Loi de finances 2023 : les plus-values immobilières dans le viseur du Sénat

L’amendement adopté par le Sénat vendredi soir dernier visant à réformer le régime des plus-values de cessions immobilières cristallise deux visions bien distinctes quant à l’avenir du secteur. Gabriel Attal, ministre délégué aux comptes publics, a déclaré qu’une telle réforme provoquerait un « véritable big bang du marché immobilier ».

Un court rappel du système fiscal actuel :

Les plus-values immobilières taxables (la vente de la résidence principale est exonérée) subissent une taxe au titre de l’impôt sur le revenu au taux forfaitaire de 19% et de 17,2 % au titre des prélèvements sociaux ; pour un taux global de 36,2 %. Sur cette base intervient un taux d’abattement applicable chaque année, si bien que la part taxable à l’impôt sur le revenu s’annule au bout de 22 ans et les prélèvements sociaux au bout de 30 ans.

Le mécanisme fiscal proposé par l’amendement du sénateur centriste Vincent Delahaye est tout autre : la fiscalité reste élevée et inchangée pour les biens détenus moins de deux ans. En revanche, elle chute sans tenir compte de la durée de détention.
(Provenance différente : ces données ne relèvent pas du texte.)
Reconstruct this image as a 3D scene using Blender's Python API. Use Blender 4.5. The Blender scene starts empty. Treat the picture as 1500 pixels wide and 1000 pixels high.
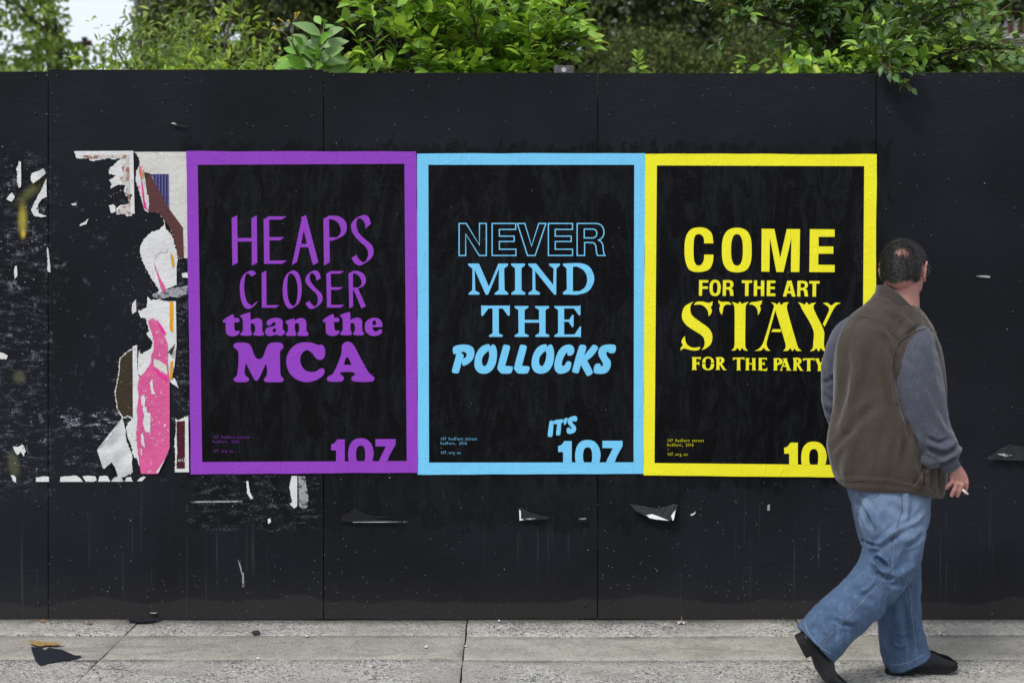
import bpy, math, random
import numpy as np
from mathutils import Vector, Matrix, Quaternion, noise as mnoise, geometry as mgeo
from mathutils.bvhtree import BVHTree
R = math.radians
random.seed(11); rng = np.random.default_rng(11)
SC = bpy.context.scene
COL = SC.collection

# ------------------------------------------------------------------ camera
D = 6.218; H = 1.6; F = 2083.333; S = F / D          # S = pixels (of 1500) per metre on the hoarding
cam = bpy.data.cameras.new('camera'); co = bpy.data.objects.new('camera', cam); COL.objects.link(co)
co.location = (0, -D, H); co.rotation_euler = (R(90), 0, 0)
cam.sensor_width = 36; cam.lens = 50; cam.shift_y = -128 / 1500.0
cam.clip_start = 0.1; cam.clip_end = 3000
cam.dof.use_dof = True; cam.dof.focus_distance = 5.95; cam.dof.aperture_fstop = 2.0
SC.camera = co
# ------------------------------------------------------------------ overcast daylight
SUN_EL, SUN_AZ = R(58), R(205)
w = bpy.data.worlds.new('World'); SC.world = w; w.use_nodes = True
nt = w.node_tree; nt.nodes.clear()
sky = nt.nodes.new('ShaderNodeTexSky'); sky.sky_type = 'NISHITA'; sky.sun_disc = False
sky.sun_elevation = SUN_EL; sky.sun_rotation = SUN_AZ; sky.air_density = 1.0; sky.dust_density = 3.0
mx = nt.nodes.new('ShaderNodeMix'); mx.data_type = 'RGBA'; mx.inputs[0].default_value = 0.86
mx.inputs[7].default_value = (8.6, 9.2, 10.2, 1)      # the even cloud layer in the sky's own units
bg = nt.nodes.new('ShaderNodeBackground'); bg.inputs[1].default_value = 0.1
wo = nt.nodes.new('ShaderNodeOutputWorld')
nt.links.new(sky.outputs[0], mx.inputs[6]); nt.links.new(mx.outputs[2], bg.inputs[0]); nt.links.new(bg.outputs[0], wo.inputs[0])
sl = bpy.data.lights.new('sun', 'SUN'); sl.energy = 2.2; sl.angle = R(15); sl.color = (1, .965, .91)
so = bpy.data.objects.new('sun', sl); COL.objects.link(so)
# high soft sun behind the camera's left shoulder
so.rotation_euler = Vector((-0.42 * math.cos(SUN_EL) / .55, -0.9 * math.cos(SUN_EL), math.sin(SUN_EL))).to_track_quat('Z', 'Y').to_euler()
vs = SC.view_settings
vs.view_transform = 'Standard'; vs.look = 'None'; vs.exposure = 0.2; vs.gamma = 1.0; vs.use_curve_mapping = False
SC.render.engine = 'CYCLES'
SC.cycles.max_bounces = 6; SC.cycles.transparent_max_bounces = 6

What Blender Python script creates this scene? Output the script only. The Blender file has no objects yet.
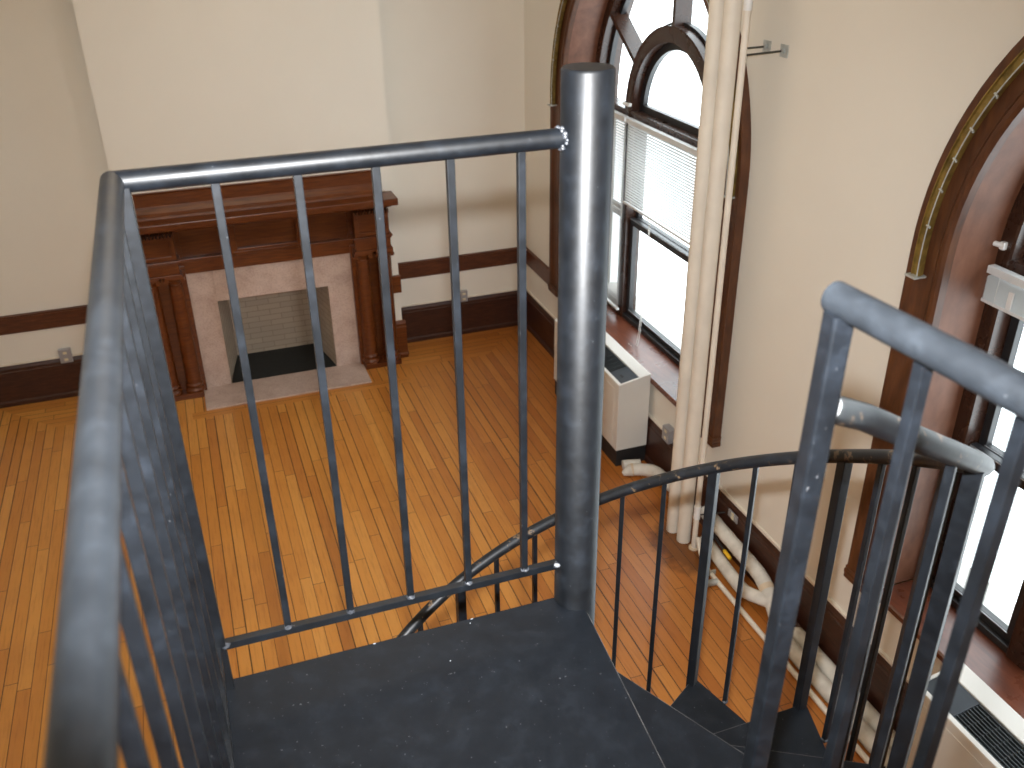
import bpy, bmesh, math, random
from mathutils import Vector, Matrix

random.seed(7)
scene = bpy.context.scene
COL = scene.collection
V = Vector
PI = math.pi

# ------------------------------------------------------------------ helpers
def new_bm():
    return bmesh.new()

def origin_of(o):
    p = V((0, 0, 0))
    while o is not None:
        p += V(o.location)
        o = o.parent
    return p

def obj(name, bm, mat, parent=None, smooth=False, base=None):
    """Link bm (given in world coordinates) as one mesh object."""
    me = bpy.data.meshes.new(name)
    off = origin_of(parent) if parent else V(base or (0, 0, 0))
    bmesh.ops.translate(bm, verts=bm.verts, vec=-off)
    bmesh.ops.recalc_face_normals(bm, faces=bm.faces)
    if smooth:
        for f in bm.faces:
            f.smooth = True
        for e in bm.edges:
            if len(e.link_faces) == 2 and e.calc_face_angle(0) > math.radians(38):
                e.smooth = False
    bm.to_mesh(me)
    bm.free()
    mats = mat if isinstance(mat, (list, tuple)) else [mat]
    for m in mats:
        me.materials.append(m)
    o = bpy.data.objects.new(name, me)
    COL.objects.link(o)
    if parent:
        o.parent = parent
    elif base:
        o.location = base
    return o

def tag(o, label, cat, group=None):
    o['label'] = label
    o['category'] = cat
    if group:
        o['group'] = group
    return o

def thing(name, loc, label, cat, group=None):
    o = bpy.data.objects.new(name, None)
    o.empty_display_size = 0.05
    COL.objects.link(o)
    o.location = loc
    return tag(o, label, cat, group)

def struct(name, bm, mat, parent=None, smooth=False):
    o = obj(name, bm, mat, parent, smooth)
    o['kind'] = 'structure'
    return o

def box(bm, x0, x1, y0, y1, z0, z1, bevel=0.0, mi=0):
    vs = [bm.verts.new((x, y, z)) for x in (x0, x1) for y in (y0, y1) for z in (z0, z1)]
    idx = [(0, 1, 3, 2), (4, 6, 7, 5), (0, 4, 5, 1), (2, 3, 7, 6), (0, 2, 6, 4), (1, 5, 7, 3)]
    fs = [bm.faces.new([vs[i] for i in q]) for q in idx]
    for f in fs:
        f.material_index = mi
    if bevel > 0:
        es = list({e for f in fs for e in f.edges})
        bmesh.ops.bevel(bm, geom=es, offset=bevel, segments=2, profile=0.6, affect='EDGES')

def frame_of(d, hint=None):
    d = d.normalized()
    h = hint or V((0, 0, 1))
    if abs(d.dot(h)) > 0.98:
        h = V((1, 0, 0)) if abs(d.x) < 0.9 else V((0, 1, 0))
    a = d.cross(h).normalized()
    b = a.cross(d).normalized()
    return a, b

def tube(bm, pts, r, n=16, cap=True, radii=None):
    pts = [V(p) for p in pts]
    rings = []
    pa = None
    for i, p in enumerate(pts):
        if i == 0:
            d = pts[1] - pts[0]
        elif i == len(pts) - 1:
            d = pts[-1] - pts[-2]
        else:
            d = (pts[i + 1] - p).normalized() + (p - pts[i - 1]).normalized()
        d.normalize()
        if pa is None:
            a, b = frame_of(d)
        else:
            a = (pa - d * pa.dot(d)).normalized()
            b = a.cross(d).normalized()
        pa = a
        rr = radii[i] if radii else r
        rings.append([bm.verts.new(p + (a * math.cos(2 * PI * k / n) + b * math.sin(2 * PI * k / n)) * rr) for k in range(n)])
    for i in range(len(rings) - 1):
        for k in range(n):
            bm.faces.new([rings[i][k], rings[i][(k + 1) % n], rings[i + 1][(k + 1) % n], rings[i + 1][k]])
    if cap:
        bm.faces.new(rings[0][::-1])
        bm.faces.new(rings[-1])

def sqbar(bm, p, q, w, ang=0.0, bevel=0.0):
    """Square bar between two points; ang turns it about its own axis."""
    p, q = V(p), V(q)
    d = (q - p).normalized()
    a, b = frame_of(d, V((0, 1, 0)))
    a2 = a * math.cos(ang) + b * math.sin(ang)
    b2 = d.cross(a2)
    h = w / 2
    v0 = [bm.verts.new(p + a2 * sx * h + b2 * sy * h) for sx, sy in ((-1, -1), (1, -1), (1, 1), (-1, 1))]
    v1 = [bm.verts.new(q + a2 * sx * h + b2 * sy * h) for sx, sy in ((-1, -1), (1, -1), (1, 1), (-1, 1))]
    fs = [bm.faces.new(v0[::-1]), bm.faces.new(v1)]
    side = []
    for k in range(4):
        f = bm.faces.new([v0[k], v0[(k + 1) % 4], v1[(k + 1) % 4], v1[k]])
        fs.append(f)
    if bevel:
        es = [e for e in {e for f in fs for e in f.edges} if (e.verts[0] in v0) != (e.verts[1] in v0)]
        bmesh.ops.bevel(bm, geom=es, offset=bevel, segments=2, profile=0.6, affect='EDGES')

def lathe(bm, cx, cy, prof, n=28):
    rings = []
    for r, z in prof:
        rings.append([bm.verts.new((cx + r * math.cos(2 * PI * k / n), cy + r * math.sin(2 * PI * k / n), z)) for k in range(n)])
    for i in range(len(rings) - 1):
        for k in range(n):
            bm.faces.new([rings[i][k], rings[i][(k + 1) % n], rings[i + 1][(k + 1) % n], rings[i + 1][k]])
    bm.faces.new(rings[0][::-1])
    bm.faces.new(rings[-1])

def prism_z(bm, poly, z0, z1):
    a = [bm.verts.new((x, y, z0)) for x, y in poly]
    b = [bm.verts.new((x, y, z1)) for x, y in poly]
    bm.faces.new(a[::-1])
    bm.faces.new(b)
    n = len(poly)
    for k in range(n):
        bm.faces.new([a[k], a[(k + 1) % n], b[(k + 1) % n], b[k]])

def extrude_x(bm, poly_yz, x0, x1):
    a = [bm.verts.new((x0, y, z)) for y, z in poly_yz]
    b = [bm.verts.new((x1, y, z)) for y, z in poly_yz]
    bm.faces.new(a[::-1])
    bm.faces.new(b)
    n = len(poly_yz)
    for k in range(n):
        bm.faces.new([a[k], a[(k + 1) % n], b[(k + 1) % n], b[k]])

def extrude_y(bm, poly_xz, y0, y1):
    a = [bm.verts.new((x, y0, z)) for x, z in poly_xz]
    b = [bm.verts.new((x, y1, z)) for x, z in poly_xz]
    bm.faces.new(a[::-1])
    bm.faces.new(b)
    n = len(poly_xz)
    for k in range(n):
        bm.faces.new([a[k], a[(k + 1) % n], b[(k + 1) % n], b[k]])

def smooth_path(ctrl, step=8):
    c = [V(p) for p in ctrl]
    out = []
    for i in range(len(c) - 1):
        p0 = c[max(i - 1, 0)]; p1 = c[i]; p2 = c[i + 1]; p3 = c[min(i + 2, len(c) - 1)]
        for s in range(step):
            t = s / step
            out.append(0.5 * ((2 * p1) + (p2 - p0) * t + (2 * p0 - 5 * p1 + 4 * p2 - p3) * t * t + (3 * p1 - p0 - 3 * p2 + p3) * t ** 3))
    out.append(c[-1])
    return out

# ---------------------------------------------------------------- materials
def mat(name):
    m = bpy.data.materials.new(name)
    m.use_nodes = True
    nt = m.node_tree
    b = nt.nodes['Principled BSDF']
    return m, nt, b

def N(nt, t, **kw):
    n = nt.nodes.new(t)
    for k, v in kw.items():
        setattr(n, k, v)
    return n

def ramp(nt, fac, stops):
    r = N(nt, 'ShaderNodeValToRGB')
    e = r.color_ramp.elements
    while len(e) > 1:
        e.remove(e[-1])
    e[0].position = stops[0][0]
    e[0].color = (*stops[0][1], 1)
    for p, c in stops[1:]:
        x = e.new(p)
        x.color = (*c, 1)
    nt.links.new(fac, r.inputs['Fac'])
    return r.outputs['Color']

def noise(nt, scale, detail=4, rough=0.55, vec=None, stretch=None):
    tc = N(nt, 'ShaderNodeNewGeometry')
    src = vec or tc.outputs['Position']
    if stretch:
        mp = N(nt, 'ShaderNodeMapping')
        mp.inputs['Scale'].default_value = stretch
        nt.links.new(src, mp.inputs['Vector'])
        src = mp.outputs['Vector']
    n = N(nt, 'ShaderNodeTexNoise')
    n.inputs['Scale'].default_value = scale
    n.inputs['Detail'].default_value = detail
    n.inputs['Roughness'].default_value = rough
    nt.links.new(src, n.inputs['Vector'])
    return n.outputs['Fac']

def bump(nt, b, fac, strength, dist=0.002):
    bn = N(nt, 'ShaderNodeBump')
    bn.inputs['Strength'].default_value = strength
    bn.inputs['Distance'].default_value = dist
    nt.links.new(fac, bn.inputs['Height'])
    nt.links.new(bn.outputs['Normal'], b.inputs['Normal'])

def simple(name, col, rough=0.5, metal=0.0, var=0.12, scale=9.0, stretch=None, bmp=0.0, spec=0.5):
    m, nt, b = mat(name)
    f = noise(nt, scale, stretch=stretch)
    c0 = tuple(max(0, c * (1 - var)) for c in col)
    c1 = tuple(min(1, c * (1 + var)) for c in col)
    nt.links.new(ramp(nt, f, [(0.3, c0), (0.7, c1)]), b.inputs['Base Color'])
    b.inputs['Roughness'].default_value = rough
    b.inputs['Metallic'].default_value = metal
    b.inputs['Specular IOR Level'].default_value = spec
    if bmp:
        bump(nt, b, noise(nt, scale * 12), bmp)
    return m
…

Le taux passe ainsi de 36,2% à 15% dont 9% au titre de l’impôt sur le revenu et 6% au titre de la CSG et des prélèvements sociaux.

Deux logiques s’opposent :

« Cela change complètement la logique, avec la fin des abattements pour durée de détention, avec la baisse très importante du taux d’imposition au bout de deux ans de détention seulement, avec la suppression de la taxe sur les plus-values élevées, souligne Gabriel Attal. Il faut le dire, c’est une petite révolution là où nous considérons que le marché immobilier a plutôt besoin de stabilité. » Le ministre n’a pas manqué de préciser que cette évolution serait « une perte de recettes très importante pour les finances publiques ».

De son côté, l’auteur de l’amendement, Vincent Delahaye, a prévu de compenser les pertes fiscales « à due concurrence, par la création d’une taxe additionnelle à l’accise sur les tabacs ». Par ailleurs, il souligne que le régime actuel d’imposition sur les plus-values a été conçu pour lutter contre la spéculation en favorisant les détentions longues mais « ce régime ne semble plus en mesure de répondre à la fois à la crise du logement et à la crise de la construction dont souffre une large partie de la population ».

 Cet amendement permettrait selon lui de « rendre le taux réel d’imposition de droit commun unique et permanent quelle que soit la durée de détention afin de favoriser les cessions des biens détenus depuis peu à l’image des régimes en vigueur dans de nombreux pays européens comme la Suède, le Royaume-Uni ou encore l’Espagne ». Enfin, afin de ne pas pénaliser les propriétaires ayant fait le choix de la détention longue (et dont la fiscalité pourrait augmenter), le sénateur précise que « les dispositions du présent amendement n’entreraient en vigueur que pour les cessions intervenant à compter du 1er janvier 2024 ». Au vu des enjeux de recettes fiscales et du traitement régulier des propriétaires immobiliers par le gouvernement, il semble néanmoins probable que cet amendement disparaisse par l’utilisation de l’article 49.3 de la Constitution à l’Assemblée nationale.